There's a version of knowledge that gets published — in articles, books, courses, documentation. It's the knowledge that someone decided was worth writing down, that was legible enough to structure, that could survive the translation from lived experience into text. It's useful. It's not the good stuff.
The good stuff is the knowledge that never gets written down because it's too specific, too contextual, too hard to explain without ten minutes of back-and-forth. It's the contractor who knows exactly which building inspector in the county is strict about a particular code and how to prepare for that inspection. It's the immigration lawyer who has handled 200 applications of a specific type and knows which arguments consistently fail even though they look reasonable on paper. It's the VC who can tell you which metrics actually matter at Series A for your category versus which ones look right but mislead founders.
None of that is on Google. It never was. It's always existed exclusively as expertise — knowledge that lives in people's heads and is only accessible through a relationship with those people.
The Knowledge Iceberg
What's on the internet vs. what experts actually know
The reason this matters now more than it used to is that AI has significantly closed the gap for the type of knowledge that is on the internet. If you want a well-structured explanation of how Series A valuations work in general, AI does that well. If you want to understand standard contract language in a commercial lease, AI does that well. The easily-available tier of knowledge has gotten dramatically better and more accessible.
This has a counterintuitive effect: it makes the hard-to-access tier relatively more valuable. When basic information is free and instant, the premium moves entirely to specific, contextual, judgment-based knowledge. The gap between "what you can find online" and "what you actually need to make a good decision" hasn't narrowed — it's become more visible because the first tier is now fully saturated.
People are already intuiting this. The popularity of expert newsletters, paid communities, and high-end advisory services has grown alongside AI, not shrunk. People who can afford it are paying more for direct access to genuine expertise, not less. The market is trying to solve the problem — the mechanism just isn't efficient yet.
The ideal solution would be something that makes the tacit knowledge tier as accessible as the public internet tier — not free (that would just recreate the same problem), but accessible on demand and at reasonable cost. If you could ask an expert directly about your specific situation — not a generic answer but a response grounded in real expertise applied to your context — the quality of decisions people make would improve substantially.
That's the structural opportunity.

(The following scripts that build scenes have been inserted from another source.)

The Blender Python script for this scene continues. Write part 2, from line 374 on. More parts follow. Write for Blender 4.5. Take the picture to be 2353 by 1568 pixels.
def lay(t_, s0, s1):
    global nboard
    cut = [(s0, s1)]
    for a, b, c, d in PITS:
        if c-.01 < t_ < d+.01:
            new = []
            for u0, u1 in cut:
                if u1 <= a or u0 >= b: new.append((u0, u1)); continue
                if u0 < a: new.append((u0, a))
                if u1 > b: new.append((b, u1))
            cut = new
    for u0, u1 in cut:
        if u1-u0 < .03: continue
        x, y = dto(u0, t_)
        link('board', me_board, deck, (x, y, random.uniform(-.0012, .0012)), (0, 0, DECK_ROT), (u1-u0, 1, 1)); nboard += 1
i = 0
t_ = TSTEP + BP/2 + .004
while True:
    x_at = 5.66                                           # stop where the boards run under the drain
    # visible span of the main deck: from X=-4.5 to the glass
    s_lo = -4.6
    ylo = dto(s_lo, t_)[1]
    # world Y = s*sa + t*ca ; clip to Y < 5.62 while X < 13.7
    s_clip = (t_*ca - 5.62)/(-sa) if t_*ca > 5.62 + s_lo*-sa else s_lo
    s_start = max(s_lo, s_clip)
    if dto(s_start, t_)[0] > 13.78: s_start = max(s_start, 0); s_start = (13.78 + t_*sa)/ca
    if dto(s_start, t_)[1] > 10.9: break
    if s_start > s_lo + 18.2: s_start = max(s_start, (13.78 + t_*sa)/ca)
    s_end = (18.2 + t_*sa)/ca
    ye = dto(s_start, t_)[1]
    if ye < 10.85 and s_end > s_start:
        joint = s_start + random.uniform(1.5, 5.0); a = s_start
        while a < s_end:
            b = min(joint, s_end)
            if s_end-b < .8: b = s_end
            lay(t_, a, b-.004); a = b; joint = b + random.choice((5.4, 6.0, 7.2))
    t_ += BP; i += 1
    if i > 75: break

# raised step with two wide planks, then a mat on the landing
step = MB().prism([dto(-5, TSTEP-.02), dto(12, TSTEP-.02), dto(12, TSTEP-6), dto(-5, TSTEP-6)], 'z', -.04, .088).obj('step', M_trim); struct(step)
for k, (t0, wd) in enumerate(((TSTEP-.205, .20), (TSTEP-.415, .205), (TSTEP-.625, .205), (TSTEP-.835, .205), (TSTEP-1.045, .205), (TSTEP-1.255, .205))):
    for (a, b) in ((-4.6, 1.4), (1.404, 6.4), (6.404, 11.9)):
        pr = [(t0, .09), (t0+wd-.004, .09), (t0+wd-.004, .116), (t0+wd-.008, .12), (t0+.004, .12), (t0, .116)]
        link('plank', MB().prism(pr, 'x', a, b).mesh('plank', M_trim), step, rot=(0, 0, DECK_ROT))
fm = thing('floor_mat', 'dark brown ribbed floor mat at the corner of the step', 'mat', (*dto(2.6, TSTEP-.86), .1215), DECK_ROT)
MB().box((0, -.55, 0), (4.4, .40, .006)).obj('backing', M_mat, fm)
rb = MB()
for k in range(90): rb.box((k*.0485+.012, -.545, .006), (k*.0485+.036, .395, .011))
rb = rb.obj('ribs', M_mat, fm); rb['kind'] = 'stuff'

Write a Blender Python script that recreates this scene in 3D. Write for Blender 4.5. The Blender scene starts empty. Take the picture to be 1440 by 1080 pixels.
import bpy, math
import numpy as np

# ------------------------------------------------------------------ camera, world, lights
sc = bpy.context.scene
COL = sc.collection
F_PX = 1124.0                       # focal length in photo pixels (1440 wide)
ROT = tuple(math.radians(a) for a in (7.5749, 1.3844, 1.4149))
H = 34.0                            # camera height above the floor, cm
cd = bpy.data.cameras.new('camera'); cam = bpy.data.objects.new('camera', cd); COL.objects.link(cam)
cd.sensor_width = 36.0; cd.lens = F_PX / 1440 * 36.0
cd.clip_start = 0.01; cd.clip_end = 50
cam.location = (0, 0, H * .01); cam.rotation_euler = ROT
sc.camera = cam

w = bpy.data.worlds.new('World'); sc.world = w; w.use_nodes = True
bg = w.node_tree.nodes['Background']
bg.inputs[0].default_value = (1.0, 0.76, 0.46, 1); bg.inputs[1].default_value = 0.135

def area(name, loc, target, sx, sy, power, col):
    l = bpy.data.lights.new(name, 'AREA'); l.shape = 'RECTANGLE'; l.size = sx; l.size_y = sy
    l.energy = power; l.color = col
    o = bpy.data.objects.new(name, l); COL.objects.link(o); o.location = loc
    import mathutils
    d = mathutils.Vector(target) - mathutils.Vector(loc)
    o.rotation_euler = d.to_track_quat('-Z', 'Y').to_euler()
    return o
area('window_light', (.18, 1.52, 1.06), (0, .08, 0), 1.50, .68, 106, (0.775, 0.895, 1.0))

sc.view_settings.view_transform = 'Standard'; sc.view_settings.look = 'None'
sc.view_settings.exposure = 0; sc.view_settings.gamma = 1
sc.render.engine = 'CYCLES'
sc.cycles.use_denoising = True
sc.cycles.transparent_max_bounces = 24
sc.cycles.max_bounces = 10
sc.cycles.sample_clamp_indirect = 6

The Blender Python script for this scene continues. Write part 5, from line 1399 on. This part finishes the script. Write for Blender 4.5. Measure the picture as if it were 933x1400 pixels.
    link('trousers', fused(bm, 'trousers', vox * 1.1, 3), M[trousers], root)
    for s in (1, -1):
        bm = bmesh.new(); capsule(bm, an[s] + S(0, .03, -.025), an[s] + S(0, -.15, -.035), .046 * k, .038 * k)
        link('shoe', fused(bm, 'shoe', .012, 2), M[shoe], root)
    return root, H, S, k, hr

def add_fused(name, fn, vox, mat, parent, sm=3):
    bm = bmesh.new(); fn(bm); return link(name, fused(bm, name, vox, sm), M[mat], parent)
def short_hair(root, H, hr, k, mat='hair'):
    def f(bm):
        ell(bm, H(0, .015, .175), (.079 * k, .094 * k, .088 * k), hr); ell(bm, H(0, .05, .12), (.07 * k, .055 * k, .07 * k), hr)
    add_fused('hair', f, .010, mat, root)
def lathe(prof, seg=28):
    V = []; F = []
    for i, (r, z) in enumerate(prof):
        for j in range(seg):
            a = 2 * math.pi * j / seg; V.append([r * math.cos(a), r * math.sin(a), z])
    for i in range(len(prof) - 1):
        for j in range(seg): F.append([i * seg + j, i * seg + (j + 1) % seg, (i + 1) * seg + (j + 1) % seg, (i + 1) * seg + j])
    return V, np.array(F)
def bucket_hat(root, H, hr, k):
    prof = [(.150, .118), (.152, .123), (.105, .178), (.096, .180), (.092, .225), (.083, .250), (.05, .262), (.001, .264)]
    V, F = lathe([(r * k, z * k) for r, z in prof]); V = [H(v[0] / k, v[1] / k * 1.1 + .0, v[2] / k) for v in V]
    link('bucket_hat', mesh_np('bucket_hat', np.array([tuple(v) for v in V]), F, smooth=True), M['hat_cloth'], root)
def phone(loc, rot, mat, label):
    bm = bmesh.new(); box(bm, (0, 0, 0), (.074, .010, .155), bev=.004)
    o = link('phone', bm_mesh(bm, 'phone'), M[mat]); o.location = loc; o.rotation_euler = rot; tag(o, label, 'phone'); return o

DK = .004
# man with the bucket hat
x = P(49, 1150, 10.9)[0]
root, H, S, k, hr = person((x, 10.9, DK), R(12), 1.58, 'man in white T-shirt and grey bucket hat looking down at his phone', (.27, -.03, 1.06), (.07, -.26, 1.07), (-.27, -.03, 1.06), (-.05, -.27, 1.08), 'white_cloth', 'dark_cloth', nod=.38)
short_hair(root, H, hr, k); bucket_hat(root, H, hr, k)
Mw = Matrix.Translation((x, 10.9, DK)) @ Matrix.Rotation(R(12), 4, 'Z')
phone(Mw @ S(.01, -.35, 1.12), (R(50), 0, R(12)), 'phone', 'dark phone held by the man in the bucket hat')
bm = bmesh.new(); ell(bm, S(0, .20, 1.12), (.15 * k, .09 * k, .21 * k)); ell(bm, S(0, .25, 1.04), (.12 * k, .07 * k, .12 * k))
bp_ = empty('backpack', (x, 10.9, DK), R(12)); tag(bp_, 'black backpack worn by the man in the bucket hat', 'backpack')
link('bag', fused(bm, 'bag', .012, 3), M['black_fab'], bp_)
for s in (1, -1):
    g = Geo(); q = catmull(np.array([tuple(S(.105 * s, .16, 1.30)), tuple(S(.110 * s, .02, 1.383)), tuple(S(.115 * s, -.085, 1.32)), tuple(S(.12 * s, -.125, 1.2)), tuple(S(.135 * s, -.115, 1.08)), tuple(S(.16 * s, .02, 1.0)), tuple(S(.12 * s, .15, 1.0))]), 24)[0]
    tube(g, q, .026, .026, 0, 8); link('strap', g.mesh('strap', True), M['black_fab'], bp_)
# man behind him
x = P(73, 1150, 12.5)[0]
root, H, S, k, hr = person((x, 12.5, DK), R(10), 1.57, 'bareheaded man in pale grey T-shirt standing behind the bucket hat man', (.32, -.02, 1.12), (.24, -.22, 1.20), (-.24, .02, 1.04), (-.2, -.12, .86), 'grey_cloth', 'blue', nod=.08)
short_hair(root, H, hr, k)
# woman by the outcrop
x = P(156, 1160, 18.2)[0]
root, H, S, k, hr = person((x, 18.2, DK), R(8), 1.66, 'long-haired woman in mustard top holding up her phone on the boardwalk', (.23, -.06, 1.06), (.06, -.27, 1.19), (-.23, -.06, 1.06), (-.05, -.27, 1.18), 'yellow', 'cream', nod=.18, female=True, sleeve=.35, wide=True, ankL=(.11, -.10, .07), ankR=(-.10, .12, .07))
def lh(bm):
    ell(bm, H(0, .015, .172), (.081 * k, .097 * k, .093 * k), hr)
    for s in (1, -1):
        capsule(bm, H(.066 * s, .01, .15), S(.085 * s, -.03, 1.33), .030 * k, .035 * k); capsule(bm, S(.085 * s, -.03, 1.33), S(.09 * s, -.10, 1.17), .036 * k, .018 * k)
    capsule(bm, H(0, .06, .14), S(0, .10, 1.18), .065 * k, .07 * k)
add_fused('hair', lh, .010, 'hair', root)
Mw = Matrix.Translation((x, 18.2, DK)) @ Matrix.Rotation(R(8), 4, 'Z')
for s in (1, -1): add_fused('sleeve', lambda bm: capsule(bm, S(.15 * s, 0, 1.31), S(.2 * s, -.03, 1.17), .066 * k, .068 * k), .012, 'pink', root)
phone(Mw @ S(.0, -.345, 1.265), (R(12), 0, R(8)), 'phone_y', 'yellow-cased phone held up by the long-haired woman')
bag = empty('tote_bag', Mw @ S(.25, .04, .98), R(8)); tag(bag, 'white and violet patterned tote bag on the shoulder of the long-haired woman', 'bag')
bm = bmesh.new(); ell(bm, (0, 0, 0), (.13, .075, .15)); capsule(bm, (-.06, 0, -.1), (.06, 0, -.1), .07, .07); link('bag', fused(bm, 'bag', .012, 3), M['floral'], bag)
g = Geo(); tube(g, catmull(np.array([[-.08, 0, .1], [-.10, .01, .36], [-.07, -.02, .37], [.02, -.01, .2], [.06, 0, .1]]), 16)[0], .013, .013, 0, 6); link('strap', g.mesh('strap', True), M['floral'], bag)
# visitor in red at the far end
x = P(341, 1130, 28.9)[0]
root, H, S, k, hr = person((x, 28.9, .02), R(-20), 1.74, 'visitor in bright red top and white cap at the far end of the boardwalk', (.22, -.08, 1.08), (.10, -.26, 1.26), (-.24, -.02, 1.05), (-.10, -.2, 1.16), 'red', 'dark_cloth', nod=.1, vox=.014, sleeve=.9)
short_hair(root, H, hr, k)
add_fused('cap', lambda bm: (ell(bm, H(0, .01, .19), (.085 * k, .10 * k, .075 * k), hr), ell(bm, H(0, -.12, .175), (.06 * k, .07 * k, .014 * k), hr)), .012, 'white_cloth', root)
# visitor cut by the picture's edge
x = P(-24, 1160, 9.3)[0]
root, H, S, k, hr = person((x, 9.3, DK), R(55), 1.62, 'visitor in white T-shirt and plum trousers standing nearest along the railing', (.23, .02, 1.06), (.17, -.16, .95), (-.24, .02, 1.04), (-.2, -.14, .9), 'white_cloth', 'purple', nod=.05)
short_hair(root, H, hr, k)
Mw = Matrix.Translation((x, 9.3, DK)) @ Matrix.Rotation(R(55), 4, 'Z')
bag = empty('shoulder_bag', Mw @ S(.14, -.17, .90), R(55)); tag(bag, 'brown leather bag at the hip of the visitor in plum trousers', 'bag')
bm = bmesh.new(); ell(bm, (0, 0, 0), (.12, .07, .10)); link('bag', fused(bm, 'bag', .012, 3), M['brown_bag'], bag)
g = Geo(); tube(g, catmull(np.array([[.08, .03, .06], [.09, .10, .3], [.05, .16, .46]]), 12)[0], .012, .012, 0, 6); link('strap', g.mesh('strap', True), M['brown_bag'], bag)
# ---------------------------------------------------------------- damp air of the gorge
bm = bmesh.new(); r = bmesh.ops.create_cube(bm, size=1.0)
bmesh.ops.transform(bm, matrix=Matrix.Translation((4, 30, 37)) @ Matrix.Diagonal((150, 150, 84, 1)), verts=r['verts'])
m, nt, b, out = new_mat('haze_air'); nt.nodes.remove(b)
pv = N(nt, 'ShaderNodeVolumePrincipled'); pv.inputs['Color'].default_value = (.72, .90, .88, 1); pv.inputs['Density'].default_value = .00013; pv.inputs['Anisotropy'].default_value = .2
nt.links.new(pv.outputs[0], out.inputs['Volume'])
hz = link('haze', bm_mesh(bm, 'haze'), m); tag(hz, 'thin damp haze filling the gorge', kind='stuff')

The knowledge that matters most has always been locked away from the people who need it, not because experts are hoarding it, but because there was no efficient mechanism to deliver it. You can learn how expert vaults work — but the broader point is that the problem has always been structural, not a matter of willingness to share.
The best advice has never been on Google. Making it accessible — really accessible, not just "technically available for $500/hour" accessible — is one of the more important problems worth solving right now.